If you've been following this blog for any amount of time, you've probably noticed that parenting has been a catch and release battle over here. I get on a routine/method/thiswayisgoingtowork high and then when lifegetsbusy/Babywon'ttaketoit/itdoesn'twork I crash a little. Don't get me wrong, being a Momma in general has been incredible! I love each and every {though perhaps not every minute of the} day! But I have had to let go of some of my preferences for the sake of baby's greater good i.e. trying to force him into routines that he wasn't ready for.
So, after just over six months, I felt like we were ready for some change. I found myself, both of us really, just floating around during the day, holding him during all of his naps, and just basically not feeling...steady...or purposeful. {It should be noted here that I am aware that this is the preferred method of absolutely awesome people, and in no way am I trying to suggest that routine is for everybody - just definitely for us. I knew you'd understand} Since he's a big(ger) boy now, I finally got my wish and implemented a little structure into our day. Because, besides the fact that I'm a person who craves order, I felt it was really good for him too. To have a general peace in his little baby mind that he will eat again, he will sleep again, there's no need to get out of control because he knows {in a very primitive baby way} that his needs will be met right around the same time everyday. Plus, with him napping like a big boy in his crib, I can get more of my work done while he sleeps, leaving me more undivided attention for him while he is awake.
And guess what - it worked like {almost} clockwork! For a grand total of 3 days. On that third day, in a conversation with a {completely wonderful} friend of mine, I made that stereotypical mistake of celebrating this little victory. Then, when the next day, Baby woke up at a different time of the morning, didn't nap as long as usual, needed to be held to nap at all in the afternoon, there was a tempting little, nasty thought in the back of my mind.

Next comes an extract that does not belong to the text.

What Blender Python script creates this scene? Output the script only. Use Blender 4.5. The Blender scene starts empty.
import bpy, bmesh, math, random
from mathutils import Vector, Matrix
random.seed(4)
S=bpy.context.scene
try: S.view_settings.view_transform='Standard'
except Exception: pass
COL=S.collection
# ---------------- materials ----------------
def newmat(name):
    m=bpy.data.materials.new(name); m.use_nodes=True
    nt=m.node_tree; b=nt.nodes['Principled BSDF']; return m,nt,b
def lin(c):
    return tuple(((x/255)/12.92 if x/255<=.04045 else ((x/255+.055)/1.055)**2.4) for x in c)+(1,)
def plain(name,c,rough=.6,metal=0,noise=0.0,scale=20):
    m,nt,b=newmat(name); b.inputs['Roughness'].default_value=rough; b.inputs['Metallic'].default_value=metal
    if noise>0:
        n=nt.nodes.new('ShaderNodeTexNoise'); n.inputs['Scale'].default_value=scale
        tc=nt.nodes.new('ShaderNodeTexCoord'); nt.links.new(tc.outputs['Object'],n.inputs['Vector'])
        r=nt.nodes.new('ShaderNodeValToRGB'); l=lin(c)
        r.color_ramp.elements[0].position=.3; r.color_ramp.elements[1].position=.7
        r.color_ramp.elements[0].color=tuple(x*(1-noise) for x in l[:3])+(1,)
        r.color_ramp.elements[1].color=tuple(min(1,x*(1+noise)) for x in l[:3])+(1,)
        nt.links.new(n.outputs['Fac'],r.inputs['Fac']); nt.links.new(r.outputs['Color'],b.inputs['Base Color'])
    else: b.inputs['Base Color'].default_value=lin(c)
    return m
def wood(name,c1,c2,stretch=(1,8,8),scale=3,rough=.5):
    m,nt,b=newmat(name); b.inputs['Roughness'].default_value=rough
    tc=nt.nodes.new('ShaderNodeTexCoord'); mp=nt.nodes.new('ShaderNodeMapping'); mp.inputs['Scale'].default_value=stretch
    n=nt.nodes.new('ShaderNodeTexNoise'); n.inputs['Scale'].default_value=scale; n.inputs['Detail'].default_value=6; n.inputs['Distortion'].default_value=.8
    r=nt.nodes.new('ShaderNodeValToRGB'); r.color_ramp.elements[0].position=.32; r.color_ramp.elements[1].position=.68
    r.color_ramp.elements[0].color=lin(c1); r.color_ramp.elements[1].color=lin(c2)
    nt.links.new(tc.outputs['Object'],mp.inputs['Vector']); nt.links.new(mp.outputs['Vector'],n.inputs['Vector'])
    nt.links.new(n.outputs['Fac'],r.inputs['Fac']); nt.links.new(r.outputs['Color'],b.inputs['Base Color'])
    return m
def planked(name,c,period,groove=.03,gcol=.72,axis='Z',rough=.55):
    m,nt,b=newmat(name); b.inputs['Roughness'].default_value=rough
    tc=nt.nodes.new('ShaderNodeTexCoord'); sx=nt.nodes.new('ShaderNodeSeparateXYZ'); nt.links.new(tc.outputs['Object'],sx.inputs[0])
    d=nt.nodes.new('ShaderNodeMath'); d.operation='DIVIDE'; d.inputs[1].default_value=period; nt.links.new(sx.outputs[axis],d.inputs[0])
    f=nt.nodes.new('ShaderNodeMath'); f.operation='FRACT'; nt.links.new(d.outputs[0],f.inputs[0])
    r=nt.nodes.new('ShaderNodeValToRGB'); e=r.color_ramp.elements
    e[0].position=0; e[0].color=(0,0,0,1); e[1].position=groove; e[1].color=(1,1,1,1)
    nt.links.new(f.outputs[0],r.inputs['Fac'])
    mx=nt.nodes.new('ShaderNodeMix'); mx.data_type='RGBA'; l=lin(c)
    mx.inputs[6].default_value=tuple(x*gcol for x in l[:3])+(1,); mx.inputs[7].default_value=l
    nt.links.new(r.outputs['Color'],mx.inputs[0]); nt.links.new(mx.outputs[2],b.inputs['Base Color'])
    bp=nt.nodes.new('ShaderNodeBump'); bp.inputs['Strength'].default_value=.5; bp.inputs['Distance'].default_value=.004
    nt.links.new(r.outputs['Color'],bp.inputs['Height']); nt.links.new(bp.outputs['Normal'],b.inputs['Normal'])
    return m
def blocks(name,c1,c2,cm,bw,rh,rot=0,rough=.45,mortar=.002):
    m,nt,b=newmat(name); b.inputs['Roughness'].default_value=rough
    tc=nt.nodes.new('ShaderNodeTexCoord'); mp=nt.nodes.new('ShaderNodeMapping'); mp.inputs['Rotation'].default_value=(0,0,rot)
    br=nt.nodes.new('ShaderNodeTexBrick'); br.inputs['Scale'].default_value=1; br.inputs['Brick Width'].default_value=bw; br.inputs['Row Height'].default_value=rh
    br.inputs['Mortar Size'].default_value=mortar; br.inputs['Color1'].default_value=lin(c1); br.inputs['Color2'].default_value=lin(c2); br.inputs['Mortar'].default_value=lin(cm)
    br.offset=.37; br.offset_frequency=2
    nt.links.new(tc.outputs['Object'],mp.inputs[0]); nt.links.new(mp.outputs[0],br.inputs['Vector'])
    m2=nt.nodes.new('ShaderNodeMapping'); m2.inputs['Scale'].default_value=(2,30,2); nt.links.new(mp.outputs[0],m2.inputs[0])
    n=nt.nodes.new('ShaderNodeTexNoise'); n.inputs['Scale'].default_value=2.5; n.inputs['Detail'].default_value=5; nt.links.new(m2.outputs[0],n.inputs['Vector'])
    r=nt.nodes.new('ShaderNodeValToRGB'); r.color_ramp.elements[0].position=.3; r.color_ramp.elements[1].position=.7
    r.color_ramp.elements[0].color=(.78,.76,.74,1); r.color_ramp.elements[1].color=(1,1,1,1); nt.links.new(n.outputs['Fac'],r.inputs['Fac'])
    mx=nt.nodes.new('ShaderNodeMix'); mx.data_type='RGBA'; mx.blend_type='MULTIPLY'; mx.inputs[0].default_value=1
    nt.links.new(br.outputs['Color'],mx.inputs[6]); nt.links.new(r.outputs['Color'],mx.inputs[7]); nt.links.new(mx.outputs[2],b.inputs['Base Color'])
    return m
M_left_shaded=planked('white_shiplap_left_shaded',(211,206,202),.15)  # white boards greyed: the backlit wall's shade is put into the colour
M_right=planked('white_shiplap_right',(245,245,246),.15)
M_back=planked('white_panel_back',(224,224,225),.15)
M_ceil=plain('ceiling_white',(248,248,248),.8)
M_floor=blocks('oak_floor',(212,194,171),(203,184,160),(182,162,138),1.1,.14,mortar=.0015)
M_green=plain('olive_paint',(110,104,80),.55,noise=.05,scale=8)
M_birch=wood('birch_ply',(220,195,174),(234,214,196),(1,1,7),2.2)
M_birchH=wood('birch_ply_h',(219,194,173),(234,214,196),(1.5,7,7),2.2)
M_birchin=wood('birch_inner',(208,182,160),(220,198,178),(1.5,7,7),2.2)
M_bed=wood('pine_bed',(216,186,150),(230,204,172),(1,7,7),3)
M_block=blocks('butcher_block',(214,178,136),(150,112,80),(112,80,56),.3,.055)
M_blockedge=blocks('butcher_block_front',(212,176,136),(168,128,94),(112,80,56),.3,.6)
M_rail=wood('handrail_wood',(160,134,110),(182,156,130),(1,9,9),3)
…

I jinxed it.
And then the Truth smacked me and my little superstitious self right in the face. Really? You now have some kind of cosmic power to alter reality? You, a little human being, have charted the course of this day simply by sharing, and being excited about, your story? Riiiight.
And then it just snowballed. Because I realized that not only did I have no part in the day that didn't go as planned - I had very little to do with the days that did! True, I charted and upheld and trained and basically did my part, but it was only by the grace of God, blessing those efforts, that anything came of them at all. Silly Lucy.
There are no such things as jinxes. There are simply days that don't go in the same nice order that all the other days do. There are stuffy noses and new teeth, and sometimes there are days when a fella just needs to be cuddled by his Momma. And you know what, it was basically awesome, in it's own snugly way.
So this morning, I challenge us all to free ourselves from "worldly wisdom," and rest in the amazing sovereignty of our Sweet Lord. Isn't he amazing?!? Whew, so incredibly glad for {yet another} reminder that I am not in control. Maybe I'll get it...someday.